3D scene scripts:
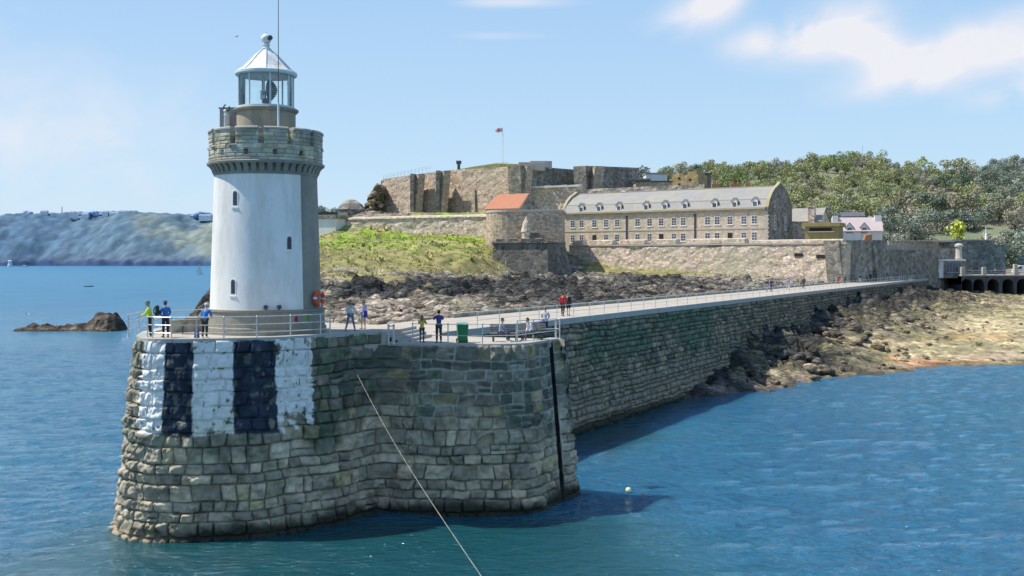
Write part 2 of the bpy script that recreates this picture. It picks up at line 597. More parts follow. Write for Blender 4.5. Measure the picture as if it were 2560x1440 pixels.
t.l.new(t.math('MULTIPLY_ADD', sepc.outputs[1], .30, .10), b.inputs['Roughness'])
b.inputs['IOR'].default_value = 1.75
b.inputs['Specular Tint'].default_value = (.52, .84, 1.0, 1)
b.inputs['Specular IOR Level'].default_value = .5
calm = sepc.outputs[0]
h = t.math('ADD', t.math('MULTIPLY', n1, .62), t.math('MULTIPLY', n2, .38))
h = t.math('MULTIPLY', h, t.math('SUBTRACT', 1.0, t.math('MULTIPLY', calm, .72)))
bp = t.new('ShaderNodeBump', i_Strength=1.0, i_Distance=1.7, i_Height=h)
t.l.new(bp.outputs[0], b.inputs['Normal'])
SEA = m
# one sheet to the horizon; real swell and chop where the water is near
xs = np.r_[-9000, -4000, -1500, -500, -220, np.arange(-120, 130, .5), 220, 500, 1500, 4000, 9000]
ys = np.r_[-600, -60, 0, 20, np.arange(34, 150, .4), np.arange(150, 330, 2.0), 400, 600, 1000, 2000, 4000, 9000, 16000]
X, Y = np.meshgrid(xs, ys, indexing='ij')
damp = sstep(120, 90, np.abs(X)) * sstep(26, 40, Y) * sstep(320, 110, Y)
xr = X * .96 + Y * .27; yr = Y * .96 - X * .27
Zw = (.045 * vnoise(xr * .16, yr * .42, None, 2) + .05 * vnoise(xr * .45 + 3, yr * .95, None, 5) + .06 * vnoise(xr * .8, yr * 1.5, None, 8)) * damp
cmx = np.clip(X, -22, 2.5)
dd = np.hypot((X - np.clip(X, -16, 3.0)) / 9.0, (Y - np.clip(Y, 40, 52)) / 7.0)
qn = (X - 3.65) * .886 - (Y - 78.9) * .4635
cal = np.maximum(sstep(1.25, .1, dd + .25 * fbm(X / 9, Y / 9, None, 3, 55)), sstep(7, 1.0, qn + 2.5 * fbm(X / 7, Y / 7, None, 3, 56)) * (qn > -2) * (Y < 130) * (Y > 58))
Zw = Zw * (1 - .6 * cal)
sea = np_mesh('sea', np.stack([X, Y, Zw], -1).reshape(-1, 3), grid_faces(len(xs), len(ys)), SEA, smooth=True, colors=np.stack([cal, sstep(60, 420, np.hypot(X, Y)), cal * 0], -1).reshape(-1, 3))
tag(sea, kind='structure')

# ================================================================ breakwater
ST = pmat('harbour_stone', attr=True, scale=1.6, var=.42, rough=.88, bump=.55, bscale=26, bdist=.03, spec=.22)
CONC = pmat('pale_concrete', (.50, .43, .34), (.40, .36, .30), scale=.45, var=.22, rough=.9, bump=.15, bscale=30, bdist=.02, stain=(.29, .26, .21), stainscale=.5)
COPE = pmat('coping_granite', (.46, .44, .39), (.36, .34, .30), scale=1.2, var=.3, rough=.85, bump=.3, bscale=20, bdist=.02)
PARA = pmat('parapet_granite', (.36, .34, .27), (.27, .26, .21), scale=1.0, var=.35, rough=.9, bump=.5, bscale=14, rubble=1.6, mortar=(.33, .32, .28))

UP, LO = 8.9, 8.3          # the raised head round the lighthouse, and the lower quay
BAT = .105
head = Path([(-13.2, 71.5), (-16.6, 65.5), (-19.2, 60.2), (-19.6, 56.5), (-19.0, 53.0), (-18.25, 50.6), (-17.0, 49.0), (-15.0, 48.7), (-13.0, 49.05), (-10.8, 49.95),
             (-9.0, 51.4), (-7.6, 53.1), (-6.75, 54.55), (-6.1, 54.75), (-5.2, 54.15), (-4.0, 53.85), (-2.0, 53.75), (-.4, 53.8), (1.2, 54.4), (2.1, 56.0), (3.05, 57.85), (3.55, 58.8), (3.50, 58.95), (3.2, 59.2), (-.5, 61.1), (-3.6, 62.7)], smooth=2)
# arc lengths of the things the photo fixes on the wall
sa, sb = 10.0, head.L - 8.0
stripes = [head.s_of_px(px, 6.8, BAT, sa, sb) for px in (355, 410, 482, 583, 689, 779)]
s_step = head.s_of_px(962, 8.3, BAT, sa, sb)
s_slot0 = head.s_of_px(1376, 8.0, BAT, sa, sb); s_slot1 = head.s_of_px(1405, .5, BAT, sa, sb)
s_slot = (s_slot0 + s_slot1) / 2
s_hole = head.s_of_px(1214, 3.55, BAT, sa, sb)
s_corner = head.s_of_px(1444, 1.0, BAT, sa, sb)


def head_disp(s, z, D):
    hole = 1 - sstep(.75, 1.05, np.hypot((s - s_hole) / .52, (z - 3.55 - (s - s_hole) * .45) / .36))
    D = D * (1 - hole) - .55 * hole
    lo_, hi_ = stripes[0] - .1, stripes[5] + .1
    soft = sstep(lo_, lo_ + .2, s) * sstep(hi_, hi_ - .2, s) * sstep(4.4, 4.9, z)
    D = D * (1 - .35 * soft) + .01 * soft
    ds_ = np.abs(s - (s_slot0 + (s_slot1 - s_slot0) * (8.0 - z) / 7.5)); fl_ = 1 - sstep(.40, .70, ds_)
    D = D * (1 - .92 * fl_) + .03 * fl_
    slot = 1 - sstep(.13, .19, np.abs(s - (s_slot0 + (s_slot1 - s_slot0) * (8.0 - z) / 7.5)))
    slot = slot * sstep(-.2, .4, z)
    D = D * (1 - slot) - 1.0 * slot
    mkz = sstep(s_step - 1, s_step + 2, s) * sstep(4.0, 5.4, z)
    D = np.where((D < .045) & (slot < .05), D * (1 - .8 * mkz) + .03 * mkz, D)
    # a crack low on the front and the worn toe
    ck = 1 - sstep(.02, .09, np.abs(s - stripes[4] - .15 - .18 * vnoise(z * 2.2, z * 0, None, 3)))
    D = D - .22 * ck * sstep(1.7, 1.4, z)
    return D + .09 * sstep(.35, .1, z) * sstep(-.5, .0, z) * sstep(stripes[2], stripes[1], s)


PAL_UP = np.array([(.13, .12, .10), (.19, .172, .145), (.24, .215, .18), (.08, .076, .068), (.115, .135, .10), (.085, .11, .085), (.23, .20, .115), (.29, .235, .155), (.30, .275, .235)])
PRO_UP = np.array([.2, .2, .13, .11, .12, .09, .07, .03, .05])
PAL_LO = np.array([(.29, .265, .22), (.36, .325, .265), (.235, .215, .18), (.38, .325, .255), (.19, .175, .15), (.245, .24, .19), (.32, .28, .185)])
PRO_LO = np.array([.27, .18, .22, .1, .12, .07, .04])


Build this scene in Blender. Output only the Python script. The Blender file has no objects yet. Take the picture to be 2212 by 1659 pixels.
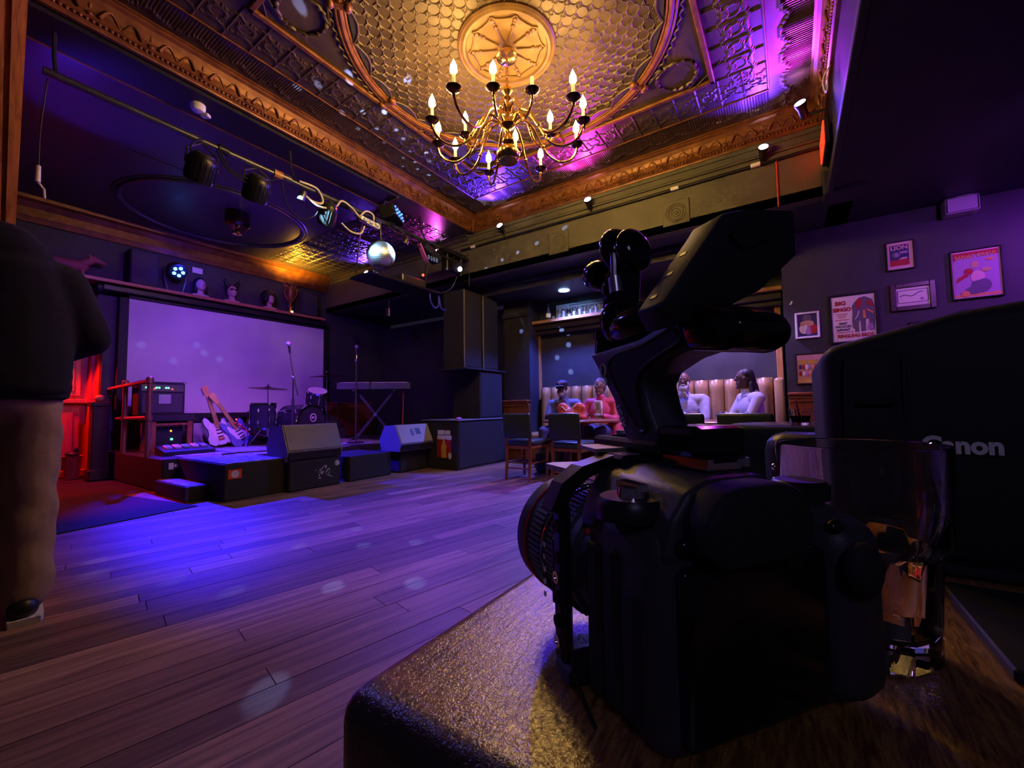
import bpy, bmesh, math, random
from mathutils import Matrix, Vector, Euler
random.seed(7)
PI = math.pi
sc = bpy.context.scene
COL = sc.collection

# ------------------------------------------------------------------ camera
def cam_axes(yaw, pitch, roll):
    f = Vector((math.cos(pitch)*math.cos(yaw), math.cos(pitch)*math.sin(yaw), math.sin(pitch)))
    r = Vector((math.sin(yaw), -math.cos(yaw), 0)); u = r.cross(f)
    return r*math.cos(roll)+u*math.sin(roll), u*math.cos(roll)-r*math.sin(roll), f
R_, U_, F_ = cam_axes(math.radians(33.715), math.radians(3.282), math.radians(-.826))
cd = bpy.data.cameras.new('camera_view'); cam = bpy.data.objects.new('camera_view', cd); COL.objects.link(cam)
cd.sensor_width = 36; cd.lens = 901.5/2212*36; cd.clip_start = .01; cd.clip_end = 60
cam.matrix_world = Matrix(((R_.x, U_.x, -F_.x, 0), (R_.y, U_.y, -F_.y, 0), (R_.z, U_.z, -F_.z, .87), (0, 0, 0, 1)))
sc.camera = cam

# ------------------------------------------------------------------ world, exposure
w = bpy.data.worlds.new('dim_room'); sc.world = w; w.use_nodes = True
w.node_tree.nodes['Background'].inputs[0].default_value = (.34, .24, .62, 1)
w.node_tree.nodes['Background'].inputs[1].default_value = .018
vs = sc.view_settings; vs.view_transform = 'Standard'; vs.look = 'None'; vs.gamma = 1; vs.use_curve_mapping = False
vs.exposure = 0.6
sc.cycles.use_denoising = True
sc.cycles.max_bounces = 6; sc.cycles.diffuse_bounces = 2; sc.cycles.glossy_bounces = 3
sc.cycles.use_adaptive_sampling = True; sc.cycles.adaptive_threshold = .08; sc.cycles.adaptive_min_samples = 12
sc.cycles.transmission_bounces = 7; sc.cycles.transparent_max_bounces = 8
sc.cycles.sample_clamp_indirect = 4.0; sc.cycles.sample_clamp_direct = 0
sc.cycles.caustics_reflective = False; sc.cycles.caustics_refractive = False
sc.cycles.use_light_tree = True

# ------------------------------------------------------------------ lights (stage wash, uplights, mirror ball beams)
BLUE = (.03, .02, 1); VIOLET = (.29, .05, 1); MAG = (1, .04, .80); RED = (1, .02, .005); AMBER = (1, .46, .03)
def spot(name, loc, aim, power, col, deg=60, blend=.4, size=.04):
    d = bpy.data.lights.new(name, 'SPOT'); d.energy = power; d.color = col; d.spot_size = math.radians(deg)
    d.spot_blend = blend; d.shadow_soft_size = size
    o = bpy.data.objects.new(name, d); COL.objects.link(o); o.location = loc
    o.rotation_euler = (Vector(aim)-Vector(loc)).to_track_quat('-Z', 'Y').to_euler()
    return o
# shelf LED wash over the floor
spot('shelf_wash_beam', (2.36, 7.38, 2.95), (2.6, 4.75, 0), 1900, (.022, .008, 1), 55, .6, .05)
# truss cans toward the stage and the projection screen
spot('truss_wash_beam', (1.40, 4.20, 2.90), (2.6, 7.6, 1.5), 165, VIOLET, 78, .7, .06)
spot('truss_wash_beam.001', (1.85, 4.20, 2.92), (4.0, 7.3, 1.1), 165, VIOLET, 78, .7, .06)
spot('truss_wash_beam.002', (2.56, 4.20, 2.92), (3.1, 6.2, .5), 150, (.55, .08, 1), 60, .7, .06)
spot('truss_floor_beam', (4.25, 3.93, 2.90), (2.7, 2.1, 0), 260, (.20, .06, 1), 52, .8, .06)
spot('rig_fill_beam', (1.0, 4.12, 3.10), (.32, .25, .85), 34, (.20, .17, 1), 40, .8, .05)  # added violet fill toward the camera rig; no can hangs at this spot
spot('back_fill_beam', (-1.6, -.9, 2.3), (.6, .1, .9), 9, (.55, .45, 1), 70, .8, .25)  # added fill from behind to lift the bag lettering, no lamp known there
spot('booth_downlight_beam', (5.86, 2.90, 2.66), (5.4, 2.4, 0), 330, (.10, .13, 1), 130, .6, .07)
spot('booth_downlight_beam.001', (5.7, .85, 2.66), (5.5, .9, 0), 240, (.42, .27, 1), 120, .6, .07)
# uplights on the beam: position, aim, colour
for i, (p, q, e, c, dg) in enumerate([
        ((4.80, 3.38, 3.52), (3.3, 2.7, 3.80), 230, (.07, .015, 1), 112), ((4.80, 2.02, 3.50), (3.7, 1.9, 3.80), 85, (1, .03, .85), 104),
        ((4.80, .12, 3.48), (3.3, .3, 3.80), 140, (.10, .015, 1), 112), ((4.40, -.18, 3.56), (3.3, .15, 3.85), 70, (.66, .02, 1), 112),
        ((4.80, 4.62, 3.42), (4.2, 4.6, 3.6), 30, MAG, 125), ((4.80, 6.40, 3.42), (4.1, 6.1, 3.6), 70, (.14, .03, 1), 145)]):
    spot('uplight_beam.%03d' % i, p, q, e, c, dg, .8, .03)
spot('ceiling_wash_beam', (2.9, 5.4, 2.6), (2.5, 6.0, 3.6), 16, (.08, .02, 1), 130, .9, .1)
spot('ceiling_wash_beam.001', (.75, 5.2, 2.7), (1.0, 4.9, 3.6), 26, (.05, .02, 1), 80, .5, .05)
spot('shelf_lamp_beam', (4.08, 7.42, 3.24), (4.10, 7.40, 3.6), 42, AMBER, 160, .5, .03)
spot('par_spill_fill', (2.40, 7.30, 2.98), (2.45, 7.85, 3.0), 5, (.03, .03, 1), 150, .8, .05)  # added spot imitating the blue LED halo on the wall and speaker
spot('doorway_beam', (1.0, 8.02, 2.10), (1.15, 7.55, 0), 170, RED, 92, .25, .06)
spot('mirror_ball_pinspot', (4.1, 3.2, 3.30), (3.25, 4.05, 2.74), 900, (.35, .75, 1), 12, .3, .02)
spot('mirror_ball_pinspot.001', (1.9, 3.98, 3.05), (3.25, 4.05, 2.74), 800, (.35, .75, 1), 14, .3, .02)
spot('picture_wall_beam', (4.9, -2.75, 2.6), (5.85, -2.05, 1.75), 80, (.40, .04, 1), 120, .9, .1)
spot('picture_wall_beam.001', (3.3, -1.9, 2.65), (5.9, -.9, 1.9), 44, (.50, .13, .95), 70, .9, .1)
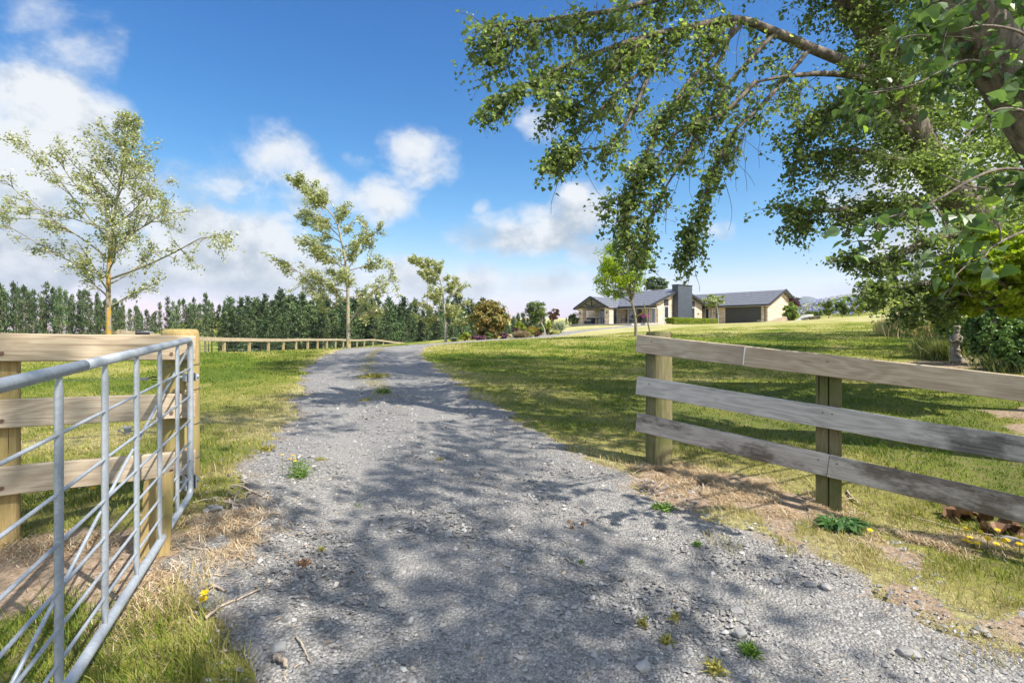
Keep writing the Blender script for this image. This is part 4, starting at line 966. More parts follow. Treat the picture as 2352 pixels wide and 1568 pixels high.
M_BARKPOP = bark_mat('poplar_bark', (.06, .048, .04), (.27, .225, .185), 3.2, st=1.0); M_BARKELM = bark_mat('lichen_bark', (.20, .18, .15), (.38, .35, .29), 6, lichen=(.55, .33, .04), lo=.45, hi=.55)
M_BARKELMGREY = bark_mat('grey_twig_bark', (.16, .14, .11), (.34, .31, .25), 6, lichen=(.5, .36, .04), lo=.55, hi=.66)
def base_of(px, Y, pyb=None):
    p = on(px, Y); return p
def extent(px0, px1, pyt, Y, p): return (px1 - px0) / F * Y / 2, at(0, pyt, Y)[2] - p[2]

def bush(name, label, cat, px0, px1, pyt, Y, mat, leaf, n, m=40, cr=.36, group=None, stem=False, aspect=.6, depth=1.0, seed=0, jit=.55, up=.0, grassy=False, sink=.1):
    g = np.random.default_rng(seed + int(px0)); p = on((px0 + px1) / 2, Y); rx, H = extent(px0, px1, pyt, Y, p)
    pts, nr, cs = clump_points(n, m, (rx * .8, rx * depth * .8, H * .46), g, cr)
    pts[:, 2] += H * .47; pts = pts[pts[:, 2] > -sink * H]; nr = nr[:len(pts)]
    P = pts + p
    if grassy:
        ax = nr * np.array([.8, .8, .3]) + np.array([0, 0, .9]); me = leaf_mesh('foliage', P, leaf * g.uniform(.6, 1.3, len(P)), rand_unit(len(P), g), g, .2, aspect, axis=ax)
    else: me = leaf_mesh('foliage', P, leaf * g.uniform(.65, 1.3, len(P)), nr, g, jit, aspect)
    t = thing(name, p, label, cat, group)
    part('foliage', me, mat, t)
    polys = [(np.array([p + [g.normal(0, rx * .12), g.normal(0, rx * .12), -.05], p + c * .45 + [0, 0, H * .3], p + c * .85 + [0, 0, H * .47]]), rx * .035 + .006, .005, 5) for c in cs[:14]]
    part('stem', mesh_np('stem', *tubes_np(polys), smooth=True), M_BARK, t)
    return t
def crown_tree(name, label, cat, px, Y, px0, px1, pyt, pyb, mat, leaf, n, m=50, cr=.3, trunk_r=.06, bark=None, group=None, seed=0, aspect=.6, depth=1.0, lean=0.0, nl=14, jit=.6, power=.33):
    """trunk, limbs reaching into the clumps and a crown of leaves"""
    g = np.random.default_rng(seed + int(px)); p = on(px, Y)
    zt, zb_ = at(0, pyt, Y)[2] - p[2], at(0, pyb, Y)[2] - p[2]; rx = (px1 - px0) / 2 / F * Y; ox = ((px0 + px1) / 2 - px) / F * Y
    cz = (zt + zb_) / 2; pts, nr, cs = clump_points(n, m, (rx * .85, rx * depth * .85, (zt - zb_) / 2 * .88), g, cr, power)
    cen = np.array([ox, 0, cz])
    t = thing(name, p, label, cat, group)
    part('crown', leaf_mesh('crown', pts + cen + p, leaf * g.uniform(.6, 1.3, n), nr, g, jit, aspect), mat, t)
    top = np.array([ox * .8 + lean, 0, zb_ + (zt - zb_) * .75])
    tr = np.array([[0, 0, -.1], [g.normal(0, .02), 0, zb_ * .5], [ox * .25, 0, zb_], [ox * .6, .03, cz], list(top)]) + p
    polys = [(smooth_poly3(tr), trunk_r, trunk_r * .25, 9)]
    for c in cs[:nl]:
        s = np.array([ox * .3, 0, zb_ + (zt - zb_) * g.uniform(-.05, .45)]); e = c + cen
        polys.append((np.array([s, s * .45 + e * .55 + [0, 0, -.04 * rx], e]) + p, trunk_r * .42, trunk_r * .1, 6))
    part('trunk', mesh_np('trunk', *tubes_np(polys), smooth=True), bark or M_BARK, t)
    return t
def smooth_poly3(P, n=5): return smooth_poly(np.asarray(P, float), n)

L_GREEN = leaf_mat('garden_green_leaves', (.07, .115, .022), (.21, .27, .06)); L_LIME = leaf_mat('lime_leaves', (.16, .22, .015), (.42, .48, .05), trans=.4)
L_YEL = leaf_mat('variegated_yellow_leaves', (.22, .24, .05), (.62, .60, .25)); L_PURP = leaf_mat('purple_leaves', (.05, .018, .03), (.21, .085, .13)); L_RED = leaf_mat('red_brown_leaves', (.06, .03, .025), (.20, .10, .06))
L_MAG = leaf_mat('bronze_backed_leaves', (.11, .12, .025), (.30, .25, .075), (.50, .30, .09), frac=.2); L_DARK = leaf_mat('dark_glossy_leaves', (.055, .11, .028), (.19, .30, .07), trans=.2, rough=.28, spec=.5)
L_OR = leaf_mat('orange_foliage', (.22, .13, .02), (.48, .34, .05)); L_BROWN = leaf_mat('brown_grass', (.16, .105, .06), (.36, .26, .16)); L_FLAX = leaf_mat('flax_leaves', (.22, .27, .16), (.48, .52, .36))
L_LAV = leaf_mat('lavender_foliage', (.13, .14, .09), (.33, .30, .24), (.36, .28, .42), frac=.15); L_AGA = leaf_mat('agapanthus_flowers', (.19, .20, .45), (.40, .41, .70), trans=.2); L_DRYG = leaf_mat('tall_dry_grass', (.30, .25, .11), (.58, .48, .27)); L_PINK = leaf_mat('magenta_flowers', (.55, .03, .40), (.85, .12, .65)); L_WHITEGR = leaf_mat('spotted_pale_leaves', (.11, .15, .06), (.50, .50, .42))
L_TALLG = leaf_mat('tall_green_grass', (.10, .14, .035), (.34, .33, .13))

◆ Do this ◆
Where a line of the entries contains the word "follow", copy that line.

◆ Response below ◆
Write part 2 of the bpy script that recreates this picture. It picks up at line 597. More parts follow. Write for Blender 4.5. Measure the picture as if it were 2560x1440 pixels.
Keep writing the Blender script for this image. This is part 4, starting at line 966. More parts follow. Treat the picture as 2352 pixels wide and 1568 pixels high.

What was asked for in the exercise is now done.